It seems quaint now, but there was a time, say 50 years ago, when the idea that people of different races would listen and dance to the same music was cause for consternation, even rioting. America's segregation was enforced by violence, and attempts to bridge those divides provoked fatal reactions.
Motown, the record label founded by entrepreneur Berry Gordy, helped changed that.
Gordy cultivated and packaged elegant, well-choreographed stars such as the Supremes, the Temptations, Marvin Gaye, Stevie Wonder and the Four Tops, whose chart-topping music "crossed over" and helped shatter the shibboleths of segregation.
"Motown: The Musical," which opens Tuesday at the Orpheum Theatre, celebrates the label and the role it played in American society. The production, which includes parts of more than 40 songs, orbits the life of Gordy and stars such as Diana Ross and Smokey Robinson. It is the latest hit for mega-producer Kevin McCollum, who also backed "Rent," "Avenue Q" and "In the Heights."
"What ties all these shows together is that they're about something big and redemptive," said McCollum, who was president of St. Paul's Ordway Center from 1995 to 2002. "The stakes are really high, especially for 'Motown,' which really is about somebody who is funny and hard-driving in person but is epic and larger than life.
"Brian Epstein is considered a genius for finding and managing the Beatles," he continued. "What does that make Berry Gordy, who gave us Diana Ross and the Supremes, Smokey Robinson and the Miracles, the Temptations, Marvin Gaye, the Jackson 5, Stevie Wonder and on and on?"
Motown provided a soulful, harmonic soundtrack to America's quest for fairness and redemption even as the Rev.
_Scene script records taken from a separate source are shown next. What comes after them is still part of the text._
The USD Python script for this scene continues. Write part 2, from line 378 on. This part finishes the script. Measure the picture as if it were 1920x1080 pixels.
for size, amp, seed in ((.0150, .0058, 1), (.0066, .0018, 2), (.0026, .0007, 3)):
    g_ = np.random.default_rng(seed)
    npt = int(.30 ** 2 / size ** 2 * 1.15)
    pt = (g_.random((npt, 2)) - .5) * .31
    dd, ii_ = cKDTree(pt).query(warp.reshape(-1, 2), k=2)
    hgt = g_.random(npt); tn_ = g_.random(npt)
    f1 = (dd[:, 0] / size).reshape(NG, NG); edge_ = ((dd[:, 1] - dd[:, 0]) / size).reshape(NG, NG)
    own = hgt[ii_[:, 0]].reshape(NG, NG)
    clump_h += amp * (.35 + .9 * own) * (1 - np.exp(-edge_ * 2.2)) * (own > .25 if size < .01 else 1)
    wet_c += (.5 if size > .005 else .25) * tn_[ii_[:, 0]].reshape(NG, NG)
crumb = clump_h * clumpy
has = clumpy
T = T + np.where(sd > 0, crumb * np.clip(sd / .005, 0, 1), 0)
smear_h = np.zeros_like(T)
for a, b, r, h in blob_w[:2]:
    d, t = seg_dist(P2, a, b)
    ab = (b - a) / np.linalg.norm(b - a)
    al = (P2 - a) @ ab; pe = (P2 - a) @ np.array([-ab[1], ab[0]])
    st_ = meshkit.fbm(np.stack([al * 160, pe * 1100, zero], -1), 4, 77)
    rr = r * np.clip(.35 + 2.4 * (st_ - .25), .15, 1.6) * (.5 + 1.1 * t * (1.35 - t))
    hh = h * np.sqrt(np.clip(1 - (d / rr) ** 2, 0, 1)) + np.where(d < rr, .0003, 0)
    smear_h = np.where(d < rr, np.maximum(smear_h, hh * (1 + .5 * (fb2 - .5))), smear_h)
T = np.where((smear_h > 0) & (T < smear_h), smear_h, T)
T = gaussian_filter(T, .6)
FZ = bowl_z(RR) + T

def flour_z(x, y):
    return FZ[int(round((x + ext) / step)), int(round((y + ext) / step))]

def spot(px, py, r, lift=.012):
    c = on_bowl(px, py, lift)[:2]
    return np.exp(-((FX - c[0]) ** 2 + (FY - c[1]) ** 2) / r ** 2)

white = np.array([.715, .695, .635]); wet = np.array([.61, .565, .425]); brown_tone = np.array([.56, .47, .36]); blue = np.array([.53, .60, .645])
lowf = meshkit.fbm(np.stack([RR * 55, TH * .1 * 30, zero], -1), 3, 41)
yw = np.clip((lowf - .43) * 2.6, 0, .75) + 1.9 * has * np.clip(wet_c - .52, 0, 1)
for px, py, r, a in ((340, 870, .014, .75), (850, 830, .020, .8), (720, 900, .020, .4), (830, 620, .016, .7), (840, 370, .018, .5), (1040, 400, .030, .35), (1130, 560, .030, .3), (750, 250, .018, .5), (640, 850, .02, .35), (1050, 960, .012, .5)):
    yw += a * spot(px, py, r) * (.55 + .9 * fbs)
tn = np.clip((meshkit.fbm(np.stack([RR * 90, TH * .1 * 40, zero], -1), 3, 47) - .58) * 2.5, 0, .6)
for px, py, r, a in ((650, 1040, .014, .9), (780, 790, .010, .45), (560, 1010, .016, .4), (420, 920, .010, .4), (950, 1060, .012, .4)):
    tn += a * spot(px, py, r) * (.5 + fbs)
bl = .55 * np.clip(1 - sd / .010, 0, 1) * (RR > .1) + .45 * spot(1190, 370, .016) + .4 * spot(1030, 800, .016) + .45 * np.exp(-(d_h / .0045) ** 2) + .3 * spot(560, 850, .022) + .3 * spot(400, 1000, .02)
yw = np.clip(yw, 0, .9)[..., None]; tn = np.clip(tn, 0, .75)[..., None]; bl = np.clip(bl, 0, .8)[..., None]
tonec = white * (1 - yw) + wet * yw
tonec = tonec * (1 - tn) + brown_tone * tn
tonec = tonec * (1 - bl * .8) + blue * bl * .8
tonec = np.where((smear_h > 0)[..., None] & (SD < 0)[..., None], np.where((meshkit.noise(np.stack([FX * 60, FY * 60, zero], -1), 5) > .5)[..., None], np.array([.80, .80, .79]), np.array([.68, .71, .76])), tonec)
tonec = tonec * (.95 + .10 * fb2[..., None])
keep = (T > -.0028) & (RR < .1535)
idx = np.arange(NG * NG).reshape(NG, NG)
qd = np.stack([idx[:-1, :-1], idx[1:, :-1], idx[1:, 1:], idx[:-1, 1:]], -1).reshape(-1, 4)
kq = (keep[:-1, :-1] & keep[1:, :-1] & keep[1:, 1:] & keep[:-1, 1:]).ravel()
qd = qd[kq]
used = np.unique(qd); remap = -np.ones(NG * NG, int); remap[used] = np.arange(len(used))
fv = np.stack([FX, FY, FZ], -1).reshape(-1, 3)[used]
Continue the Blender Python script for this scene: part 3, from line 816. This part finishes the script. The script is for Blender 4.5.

Martin Luther King Jr., Fannie Lou Hamer and other civil rights leaders led weary marchers for justice.
"Think about it," said director Charles Randolph-Wright, who grew up in South Carolina in the '60s and '70s and witnessed Motown's impact firsthand. "At that time there were riots over busing, over people trying to maintain their traditions and privileges. But a Motown song would come on and we were all dancing and singing together. No matter that in those days white people clapped on one and three, but still."